Van Morrison / Myths And Legends 1968 - 1999


1968 - 1979


01 Sweet Thing / Astral Weeks November 1968

02 The Way Young Lovers Do / Astral Weeks November 1968

03 And It Stoned Me / Moondance March 1970

04 Into The Mystic / Moondance March 1970

05 Crazy Face / His Band And The Street Choir November 1970

06 Tupelo Honey / Tupelo Honey October 1971

07 Saint Dominic’s Preview / Saint Dominic’s Preview July 1972

08 Redwood Tree / Saint Dominic’s Preview July 1972

09 Not Supposed To Break Down / Originally Unreleased Recorded 1972

10 Hard Nose The Highway / Hard Nose The Highway August 1973

11 Caravan / It’s Too Late To Stop Now February 1974

12 Linden Arden Stole The Highlights / Veedon Fleece October 1974

13 Bulbs / Veedon Fleece October 1974

14 Joyous Sound / A Period Of Transition April 1977

15 Natalia / Wavelength October 1978

16 Full Force Gale / Into The Music August 1979

17 And The Healing Has Begun / Into The Music August 1979


1980 - 1999


01 Satisfied / Common One September 1980

02 Cleaning Windows / Beautiful Vision February 1982

03 Wonderful Remark / King Of Comedy Soundtrack February 1983

04 Rave On John Donne / Inarticulate Speech Of The Heart March 1983

05 Tore Down A La Rimbaud / A Sense Of Wonder February 1985

06 In The Garden / No Guru No Method No Teacher July 1986

07 Alan Watts Blues / Poetic Champions Compose September 1997

08 Carrickfergus / Irish Heartbeat June 1988

09 I’m Tired Joey Boy / Avalon Sunset May 1989

10 These Are The Days / Avalon Sunset May 1989

11 In The Days Before Rock ‘n’ Roll / Enlightenment October 1990

12 I’m Not Feeling It Anymore / Hymns To The Silence September 1991

13 Ball And Chain / Too Long In Exile June 1993

14 Days Like This / Days Like This June 1995

15 Piper At The Gates Of Dawn / The Healing Game March 1997

16 Philosophers Stone / Back On Top March 1999


   When my 23 year old soldier son was shot and killed by a sniper in Afghanistan, he had already requested ‘Philosophers Stone’ be played as his coffin was carried from the church into the light and the clapping crowds. The poignancy of that moment will never leave those who witnessed it but it also made me realise just how much Van Morrison had penetrated the very fabric of my family’s life. And yet, like many true fanatics, I came to Van Morrison late in life, so late in fact that he had recorded all but one of the albums here.

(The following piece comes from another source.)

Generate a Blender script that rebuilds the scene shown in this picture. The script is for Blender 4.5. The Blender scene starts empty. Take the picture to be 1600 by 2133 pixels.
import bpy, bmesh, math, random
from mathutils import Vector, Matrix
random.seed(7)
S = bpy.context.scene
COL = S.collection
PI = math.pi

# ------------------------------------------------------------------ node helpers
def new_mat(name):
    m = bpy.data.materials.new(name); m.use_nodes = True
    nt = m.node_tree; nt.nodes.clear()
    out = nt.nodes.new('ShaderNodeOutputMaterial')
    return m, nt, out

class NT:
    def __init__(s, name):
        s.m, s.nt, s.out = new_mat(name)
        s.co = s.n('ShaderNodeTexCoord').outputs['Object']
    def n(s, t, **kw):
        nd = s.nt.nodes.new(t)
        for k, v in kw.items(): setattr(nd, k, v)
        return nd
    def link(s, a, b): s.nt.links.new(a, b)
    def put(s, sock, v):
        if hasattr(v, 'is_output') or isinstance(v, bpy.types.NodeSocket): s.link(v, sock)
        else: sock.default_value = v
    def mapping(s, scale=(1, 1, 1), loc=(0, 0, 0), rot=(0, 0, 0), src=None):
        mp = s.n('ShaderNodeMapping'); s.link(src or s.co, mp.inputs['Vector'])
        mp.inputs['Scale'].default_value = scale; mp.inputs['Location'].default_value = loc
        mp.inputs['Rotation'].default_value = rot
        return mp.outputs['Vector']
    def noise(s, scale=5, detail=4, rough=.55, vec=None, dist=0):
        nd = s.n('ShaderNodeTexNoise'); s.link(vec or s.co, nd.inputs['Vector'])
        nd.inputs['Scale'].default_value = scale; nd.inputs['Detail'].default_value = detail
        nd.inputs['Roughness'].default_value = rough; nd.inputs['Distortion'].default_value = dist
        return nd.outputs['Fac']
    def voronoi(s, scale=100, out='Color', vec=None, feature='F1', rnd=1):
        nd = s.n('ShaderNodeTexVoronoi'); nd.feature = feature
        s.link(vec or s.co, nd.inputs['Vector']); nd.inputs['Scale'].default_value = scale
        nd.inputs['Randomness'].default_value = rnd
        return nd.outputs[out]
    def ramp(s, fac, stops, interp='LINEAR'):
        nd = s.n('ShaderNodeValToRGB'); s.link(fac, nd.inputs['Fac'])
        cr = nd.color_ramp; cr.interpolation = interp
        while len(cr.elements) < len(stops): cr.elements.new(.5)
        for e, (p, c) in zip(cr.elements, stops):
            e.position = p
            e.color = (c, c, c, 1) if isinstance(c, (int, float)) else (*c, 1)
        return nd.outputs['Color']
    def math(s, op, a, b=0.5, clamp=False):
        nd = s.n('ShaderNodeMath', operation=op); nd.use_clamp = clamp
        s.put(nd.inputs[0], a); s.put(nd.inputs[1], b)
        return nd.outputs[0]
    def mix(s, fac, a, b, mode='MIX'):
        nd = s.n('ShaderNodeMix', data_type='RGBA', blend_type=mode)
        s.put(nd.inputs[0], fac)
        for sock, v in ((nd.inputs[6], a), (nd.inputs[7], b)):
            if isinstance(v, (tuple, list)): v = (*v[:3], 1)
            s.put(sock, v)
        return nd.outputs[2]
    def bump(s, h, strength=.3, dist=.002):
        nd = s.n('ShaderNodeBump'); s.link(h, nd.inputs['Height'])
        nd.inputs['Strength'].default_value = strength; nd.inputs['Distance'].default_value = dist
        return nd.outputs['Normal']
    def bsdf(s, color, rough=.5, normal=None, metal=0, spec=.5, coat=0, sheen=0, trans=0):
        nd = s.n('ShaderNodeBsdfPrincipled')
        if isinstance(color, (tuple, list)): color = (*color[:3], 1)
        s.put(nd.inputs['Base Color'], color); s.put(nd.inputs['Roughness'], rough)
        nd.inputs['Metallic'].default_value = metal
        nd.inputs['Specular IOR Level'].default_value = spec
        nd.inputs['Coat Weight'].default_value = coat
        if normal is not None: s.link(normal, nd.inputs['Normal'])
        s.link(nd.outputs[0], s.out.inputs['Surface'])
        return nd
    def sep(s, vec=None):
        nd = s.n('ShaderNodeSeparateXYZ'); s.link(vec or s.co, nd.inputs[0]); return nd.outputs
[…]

   I first heard some of his songs back in the mid 70’s, ‘Caravan’ from It’s Too Late To Stop Now being a particular favourite on one of our better schoolboy mix tapes. But my true obsession didn’t start until the spring of 1997. Intoxicated by the giddy thrill of new love, after a decade in the doldrums I had a lust for life like never before. Suddenly, off the back of two Best Of collections, Van Morrison’s songs seemed to make a lot more sense. Obsessions tend to be things you grow out of but this was definitely one I grew into.

   Over the years he’s been called everything, from Van The Man to the Belfast Cowboy, but in reality he’s always been Van the Miserable Git with a belligerent streak as wide as the Irish Sea. Never one to court popularity, he has always regarded his music as a sacrosanct vocation rather than a quest for celebrity. Consequently he’s strived to live as far from 21st Century celebrity bullshit as he can get and there’s nothing wrong with that.

   Of course some people believe he has spent the last forty years trying to better Astral Weeks, his first proper solo LP and acknowledged classic. I’ve never believed that because although it was certainly a milestone it’s not even his finest work, not by a long shot. As far as I’m concerned that honour goes to St Dominic’s Preview, but ask me next week and I might say Veedon Fleece or Moondance or Into The Music. Van’s seventies work alone surpasses what most artists achieve in a lifetime. When I listen to songs like ‘Into The Mystic’, ‘Not Supposed To Break Down’, ‘In The Garden’, ‘I’m Tired Joey Boy’ or ‘Philosophers Stone’ I get a sense of peace, completeness and in more recent years, sadness, that’s just impossible to quantify or understand. Some might even call it spiritual.